Однако другая горькая песня на его стихи - "В степи" - написанная в той самой комнатёнке,после попытки самоубийства, была позже замечена  известным  композитором-песенником  С.П.Садовским, и стала любимой и буквально всенародной. Правда,с годами первоначальные слова несколько изменились. Были утрачены и отдельные строфы. "...Кстати, ей еще\ Не забудь сказать,\Тяжело вдовой \Мне ее кидать!" Герой песни, замерзая, испытывал те же чувства, то же отчаяние, которые пережил и сам поэт, там на мосту, безнадежно глядя в ледяную черную воду. "Вижу - смерть меня \ Здесь в степи сразит, \Не попомни, друг,\ Злых моих  обид. \Всех  моих  обид \ Да  и  глупостей, \Неразумных слов, \Прежней грубости..."
     А жизнь Ивана и Машеньки, буквально как  по провидению, круто вдруг изменилась. К лучшему. Видно, матушка, горячо молясь за родную кровинушку, позаботилась о них на том свете. Неожиданно отец развелся со злой мачехой и слезно стал просить молодых вернуться. Глубоко православный Иван Захарович знал, что обижаться нельзя.  Обида - седьмой смертный грех, и простил отца. И вернулся в дом. Однако теперь всё пошло по другому. Поэт не стал заниматься поэзий. Смертельно боясь нищеты, Суриков продолжил отцово торговое  дело. Лучше синица в руках, чем журавль в небе. Теперь он лихо продавал уголь, и даже придумал ещё один доход - перепродавать металлический лом. И достаток их как бы тронулся с места. И пошёл, пошел. Да и гонорары поэта за прежнее творчество увеличились. И стали Суриковы, как говорится, жить поживать и добра наживать. Но стихи… Его стихи, его напевные, легкие рифмы словно бы отступили. Слава пришла, а вот Муза, словно обидевшись,  отвернулась. Да и здоровье Ивана Захаровича было подорвано. Верно говорят мудрые люди - всё, всё от нервов. Неожиданно его настигла  скоротечная чахотка, которую лечить в те годы ещё не умели. На горе жене, друзьям и близким не помогли ни отдых в Ялте, ни леченье кумысом в прикаспийских степях. Туда они с безутешной и любящей Машей съездили в последней надежде. Да и в Москве поэта лечили теперь лучшие доктора. Кстати на деньги совсем не отцовские, а собранные друзьями-поэтами и многочисленными поклонниками его светлого таланта.

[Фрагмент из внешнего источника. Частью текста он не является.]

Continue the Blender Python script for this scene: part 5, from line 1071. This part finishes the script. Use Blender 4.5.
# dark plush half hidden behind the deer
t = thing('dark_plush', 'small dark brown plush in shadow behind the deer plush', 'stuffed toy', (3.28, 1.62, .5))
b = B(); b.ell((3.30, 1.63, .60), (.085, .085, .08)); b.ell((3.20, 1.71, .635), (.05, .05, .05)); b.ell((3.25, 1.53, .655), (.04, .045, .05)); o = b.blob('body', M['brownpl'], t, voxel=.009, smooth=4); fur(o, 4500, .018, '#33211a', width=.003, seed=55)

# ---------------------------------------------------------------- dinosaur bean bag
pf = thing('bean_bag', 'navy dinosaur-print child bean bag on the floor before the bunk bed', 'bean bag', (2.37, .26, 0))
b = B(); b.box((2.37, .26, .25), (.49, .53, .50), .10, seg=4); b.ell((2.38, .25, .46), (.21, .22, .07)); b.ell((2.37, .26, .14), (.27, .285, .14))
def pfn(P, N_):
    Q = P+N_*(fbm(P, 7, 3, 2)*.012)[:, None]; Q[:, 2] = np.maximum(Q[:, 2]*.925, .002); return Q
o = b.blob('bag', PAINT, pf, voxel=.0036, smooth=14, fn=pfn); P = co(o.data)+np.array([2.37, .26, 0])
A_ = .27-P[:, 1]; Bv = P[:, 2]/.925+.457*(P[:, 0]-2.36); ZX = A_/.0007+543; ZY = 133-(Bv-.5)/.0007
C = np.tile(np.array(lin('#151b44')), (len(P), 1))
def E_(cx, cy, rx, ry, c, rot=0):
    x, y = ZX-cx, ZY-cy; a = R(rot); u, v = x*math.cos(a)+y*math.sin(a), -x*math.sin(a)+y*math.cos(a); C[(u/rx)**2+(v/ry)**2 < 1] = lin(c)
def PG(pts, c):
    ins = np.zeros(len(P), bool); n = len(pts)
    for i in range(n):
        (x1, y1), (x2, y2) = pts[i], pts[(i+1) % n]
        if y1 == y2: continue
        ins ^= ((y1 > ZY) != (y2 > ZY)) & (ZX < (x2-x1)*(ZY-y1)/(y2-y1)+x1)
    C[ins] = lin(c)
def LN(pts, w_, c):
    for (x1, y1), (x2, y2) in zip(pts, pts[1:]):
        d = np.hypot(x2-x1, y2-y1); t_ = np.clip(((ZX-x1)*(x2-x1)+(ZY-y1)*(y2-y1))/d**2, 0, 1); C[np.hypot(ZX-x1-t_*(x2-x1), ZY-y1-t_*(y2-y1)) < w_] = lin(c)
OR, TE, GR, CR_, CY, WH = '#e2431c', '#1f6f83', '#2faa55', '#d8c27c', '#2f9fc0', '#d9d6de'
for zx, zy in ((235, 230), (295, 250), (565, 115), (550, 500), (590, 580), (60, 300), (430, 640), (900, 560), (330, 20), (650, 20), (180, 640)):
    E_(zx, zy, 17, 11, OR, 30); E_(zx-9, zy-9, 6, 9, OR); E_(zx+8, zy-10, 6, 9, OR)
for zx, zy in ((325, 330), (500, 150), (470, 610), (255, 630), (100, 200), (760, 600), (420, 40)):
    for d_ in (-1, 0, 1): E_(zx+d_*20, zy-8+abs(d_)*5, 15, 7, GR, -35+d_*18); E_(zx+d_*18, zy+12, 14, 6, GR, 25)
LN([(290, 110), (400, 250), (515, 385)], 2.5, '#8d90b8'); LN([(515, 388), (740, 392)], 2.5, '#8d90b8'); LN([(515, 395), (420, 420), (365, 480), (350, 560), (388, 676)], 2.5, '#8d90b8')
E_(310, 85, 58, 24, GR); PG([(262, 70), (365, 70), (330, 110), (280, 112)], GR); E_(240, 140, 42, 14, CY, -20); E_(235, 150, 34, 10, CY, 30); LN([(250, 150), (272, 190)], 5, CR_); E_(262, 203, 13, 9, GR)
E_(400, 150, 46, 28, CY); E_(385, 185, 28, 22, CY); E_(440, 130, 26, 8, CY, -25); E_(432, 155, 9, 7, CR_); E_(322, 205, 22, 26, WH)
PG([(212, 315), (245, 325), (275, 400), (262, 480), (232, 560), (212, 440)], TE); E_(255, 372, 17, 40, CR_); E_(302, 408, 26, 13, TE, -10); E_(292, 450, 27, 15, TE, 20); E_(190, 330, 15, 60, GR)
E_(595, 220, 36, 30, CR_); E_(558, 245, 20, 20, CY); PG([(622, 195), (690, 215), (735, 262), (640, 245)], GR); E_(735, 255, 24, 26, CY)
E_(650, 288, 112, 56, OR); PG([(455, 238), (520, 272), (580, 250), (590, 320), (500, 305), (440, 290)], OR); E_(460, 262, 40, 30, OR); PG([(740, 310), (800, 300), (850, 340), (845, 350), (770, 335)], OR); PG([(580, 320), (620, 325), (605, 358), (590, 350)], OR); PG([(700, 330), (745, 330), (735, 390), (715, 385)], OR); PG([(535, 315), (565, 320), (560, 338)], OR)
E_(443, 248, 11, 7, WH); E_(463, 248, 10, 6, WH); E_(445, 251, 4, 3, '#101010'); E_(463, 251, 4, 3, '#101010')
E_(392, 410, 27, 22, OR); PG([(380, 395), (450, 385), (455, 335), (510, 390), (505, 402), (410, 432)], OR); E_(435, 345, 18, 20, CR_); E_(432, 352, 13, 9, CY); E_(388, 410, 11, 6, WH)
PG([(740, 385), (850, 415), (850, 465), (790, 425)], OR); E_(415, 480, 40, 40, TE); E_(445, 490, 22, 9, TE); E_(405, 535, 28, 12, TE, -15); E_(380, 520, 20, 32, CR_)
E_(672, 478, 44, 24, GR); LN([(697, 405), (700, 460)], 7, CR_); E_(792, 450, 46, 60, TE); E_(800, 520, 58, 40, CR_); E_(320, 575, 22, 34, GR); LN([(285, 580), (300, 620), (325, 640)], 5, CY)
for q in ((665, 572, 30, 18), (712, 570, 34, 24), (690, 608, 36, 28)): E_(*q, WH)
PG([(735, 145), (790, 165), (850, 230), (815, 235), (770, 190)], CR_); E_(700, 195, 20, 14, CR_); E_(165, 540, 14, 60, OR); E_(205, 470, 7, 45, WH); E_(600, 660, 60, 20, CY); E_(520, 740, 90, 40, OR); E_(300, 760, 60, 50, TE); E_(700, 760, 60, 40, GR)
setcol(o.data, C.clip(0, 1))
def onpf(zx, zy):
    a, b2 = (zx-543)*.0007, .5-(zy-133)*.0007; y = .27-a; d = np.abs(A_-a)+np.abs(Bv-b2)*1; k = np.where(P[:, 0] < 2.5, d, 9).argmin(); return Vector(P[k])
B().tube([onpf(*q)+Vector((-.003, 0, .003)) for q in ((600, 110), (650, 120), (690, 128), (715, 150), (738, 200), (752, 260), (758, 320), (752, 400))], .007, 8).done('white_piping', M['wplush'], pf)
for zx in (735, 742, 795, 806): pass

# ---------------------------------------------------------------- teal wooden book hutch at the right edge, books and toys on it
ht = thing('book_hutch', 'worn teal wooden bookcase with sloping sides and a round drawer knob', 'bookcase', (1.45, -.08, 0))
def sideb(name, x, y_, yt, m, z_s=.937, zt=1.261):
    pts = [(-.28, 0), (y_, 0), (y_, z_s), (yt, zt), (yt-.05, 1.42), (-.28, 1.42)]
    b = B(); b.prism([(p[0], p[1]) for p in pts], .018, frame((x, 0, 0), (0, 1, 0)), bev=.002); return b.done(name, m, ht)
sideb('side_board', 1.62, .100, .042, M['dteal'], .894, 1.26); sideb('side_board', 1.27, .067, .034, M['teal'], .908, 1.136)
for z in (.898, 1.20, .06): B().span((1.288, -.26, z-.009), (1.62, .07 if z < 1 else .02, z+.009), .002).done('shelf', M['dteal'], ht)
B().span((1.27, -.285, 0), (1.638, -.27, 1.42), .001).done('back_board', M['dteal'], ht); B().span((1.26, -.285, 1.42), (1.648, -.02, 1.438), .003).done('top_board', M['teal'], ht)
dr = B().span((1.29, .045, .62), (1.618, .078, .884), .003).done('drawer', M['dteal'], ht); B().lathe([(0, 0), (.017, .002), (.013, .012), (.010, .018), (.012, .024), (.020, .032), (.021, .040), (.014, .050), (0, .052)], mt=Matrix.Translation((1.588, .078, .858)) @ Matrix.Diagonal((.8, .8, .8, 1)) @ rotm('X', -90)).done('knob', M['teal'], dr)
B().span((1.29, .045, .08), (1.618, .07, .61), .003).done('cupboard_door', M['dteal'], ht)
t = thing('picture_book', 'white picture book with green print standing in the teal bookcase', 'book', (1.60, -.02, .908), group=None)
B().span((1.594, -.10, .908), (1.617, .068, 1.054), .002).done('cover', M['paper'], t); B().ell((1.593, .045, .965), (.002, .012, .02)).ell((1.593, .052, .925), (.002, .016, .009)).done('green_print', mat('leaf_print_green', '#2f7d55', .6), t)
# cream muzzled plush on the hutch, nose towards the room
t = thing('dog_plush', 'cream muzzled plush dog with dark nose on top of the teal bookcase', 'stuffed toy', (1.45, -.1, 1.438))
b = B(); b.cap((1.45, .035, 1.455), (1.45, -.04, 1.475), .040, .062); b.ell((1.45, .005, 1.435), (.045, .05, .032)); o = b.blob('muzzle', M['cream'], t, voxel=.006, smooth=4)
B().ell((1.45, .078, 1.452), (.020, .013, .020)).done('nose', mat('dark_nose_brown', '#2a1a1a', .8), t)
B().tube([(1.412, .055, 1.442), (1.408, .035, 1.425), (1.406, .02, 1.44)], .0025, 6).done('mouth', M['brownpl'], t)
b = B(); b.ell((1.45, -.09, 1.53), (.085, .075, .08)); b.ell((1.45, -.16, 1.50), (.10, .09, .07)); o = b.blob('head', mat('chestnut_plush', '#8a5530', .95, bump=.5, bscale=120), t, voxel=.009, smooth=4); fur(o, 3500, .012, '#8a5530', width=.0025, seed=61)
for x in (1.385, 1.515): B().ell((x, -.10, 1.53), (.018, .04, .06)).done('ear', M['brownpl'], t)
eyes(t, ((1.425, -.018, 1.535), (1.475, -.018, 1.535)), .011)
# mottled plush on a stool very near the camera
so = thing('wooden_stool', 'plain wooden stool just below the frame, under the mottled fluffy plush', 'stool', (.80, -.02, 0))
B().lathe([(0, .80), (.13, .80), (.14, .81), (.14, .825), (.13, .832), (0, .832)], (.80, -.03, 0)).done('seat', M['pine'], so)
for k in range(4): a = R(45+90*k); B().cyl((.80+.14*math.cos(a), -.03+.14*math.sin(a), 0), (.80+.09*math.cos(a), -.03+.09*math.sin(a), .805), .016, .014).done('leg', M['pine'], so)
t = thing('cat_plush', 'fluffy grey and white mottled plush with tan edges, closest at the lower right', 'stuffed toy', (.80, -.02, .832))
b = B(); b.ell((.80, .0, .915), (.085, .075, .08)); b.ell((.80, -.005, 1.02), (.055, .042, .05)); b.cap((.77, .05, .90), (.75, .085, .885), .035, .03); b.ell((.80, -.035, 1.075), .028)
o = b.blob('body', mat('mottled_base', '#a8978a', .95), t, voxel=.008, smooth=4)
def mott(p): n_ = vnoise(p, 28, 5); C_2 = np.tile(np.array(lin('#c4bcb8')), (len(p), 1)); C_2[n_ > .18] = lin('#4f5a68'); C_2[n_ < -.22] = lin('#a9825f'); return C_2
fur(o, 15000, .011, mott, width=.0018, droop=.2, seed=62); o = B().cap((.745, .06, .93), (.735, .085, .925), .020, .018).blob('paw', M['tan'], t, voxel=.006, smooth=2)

Надо сказать, что Иван Суриков, как ясновидец с голубыми глазами, сам давно чувствовал, что проживет недолго. Ему едва исполнилось тридцать девять, когда в письме своему закадычному другу писателю Дерунову (в феврале 188О) он написал с грустью: "А знаешь ли, друг мой, похоже, что моя песенка спета". И правда, как в воду глядел. В её бездонную черную бездну. Спустя два месяца,  в  апреле Ивана Захаровича не стало. По его предсмертной просьбе поэта похоронили на том самом окраинном Пятницком кладбище, неподалеку от материнской могилы... Но только в той его части, где по давнему обычаю хоронили бездомных ямщиков, временно приезжавших в Москву на  заработки. Со своими конями,повозками, упряжью. Поэт всегда очень любил этот простой люд  –  трудяг, грузчиков, но почему-то особенно ямщиков. И в проникновенном стихотворении «Снег да снег кругом,\ Путь далёк лежит,\ А в степи глухой\ Замерзал ямщик», он как раз и писал о них, словно бы о самом себе: "Замолчал  ямщик,\Слеза катится.\А в степи глухой \Вьюга плачется."